For the State Pension to be genuinely sustainable, and continue to support people in retirement, some combination (or indeed all) of these options are going to have to be on the table. The alternative is a State that provides healthcare and pensions, and very little else.
This week also saw the Health and Social Care Select Committee publish its long awaited report into the autonomy and accountability of Integrated Care Systems (ICSs). If you don’t know what these are, they’re now the chief commissioning bodies within the NHS and therefore responsible for spending around £120 billion of public money. So making sure they are as effective and accountable as possible is vital.
The report makes some familiar claims: our health system remains too top-down and NHS England and the Department of Health and Social Care tend to be meddling micro-managers rather than helpful facilitators of a more devolved approach. The top line solution to this problem is to re-conceive the role of the centre — making it responsible for setting outcomes-based targets and letting local systems get on with the job.

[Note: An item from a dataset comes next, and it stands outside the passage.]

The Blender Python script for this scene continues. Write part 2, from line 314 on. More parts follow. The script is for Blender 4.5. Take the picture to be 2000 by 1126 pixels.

The report is strong on culture — how do we make local authorities and the NHS work more effectively together and how do we build “system” rather than organisational leadership? — but light on more nuts and bolts detail. Answers to thorny questions about aligning financial incentives between healthcare providers and making sure that governance structures truly make ICSs “partnerships of equals” are dodged. To us this feels a missed opportunity for the main parliamentary scrutiny body to highlight key shortcomings in the model. Perhaps Particia Hewitt’s review on the same topic, due out next Tuesday, will fill that void.
Onto the reads…
First up, we’ve been looking at the results of the British Social Attitudes survey, on the public’s satisfaction with the NHS. The headline? Satisfaction has fallen again, to a new record low of only 29% (a 7 percentage point decrease on last year). This trend is reflected across practice areas, with GP services, A&E and NHS dentristry all recording their lowest ever satisfaction. Waiting times were cited as the main reason for dissatisfaction. Interestingly, however, and for the first time ever, when asked how people would prefer funds were raised if the NHS needed more money, the most popular response was that the NHS “needs to live within its own budget”.
Secondly, a new academic study from the Cambridge Journal of Evidence-Based Policing on Met Police misconduct hearings. One of the key demands made by the new Commissioner Mark Rowley — as well as several other senior policing leaders — is that chief officers be given greater control over these hearings, so that they can sack officers who act in inappropriate ways. At present, these hearings are run by Legally Qualified Chairs (LQCs), who some senior police officers believe are a soft touch. This new study provides some evidence that they might be right: hearings chaired by Chief Officers resulted in dismissal 47% of the time, while LQC hearings did so at only 34%. It's hardly a definitive answer — after all, it only covers the Met from from 2014-18 — but it suggests chief officers might be onto something here.
Finally this week, we had the publication of the Government’s long-awaited and timely white paper on the future of AI regulation. At 91 pages, it’s less strategy and more anthology. Rather than creating a new regulator, the emphasis here is on joining up the approach of existing regulators — underscored by five key principles (from “appropriate transparency and explainability” to “safety, security and robustness”). As the white paper says, having a coherent regulatory framework will be vital to building public trust and boosting innovation. But, with concerns around the powers and effectiveness of existing sector regulators, the key question going forward will be whether these “non-statutory” principles are sufficient, given the immense risks posed by artificial intelligence.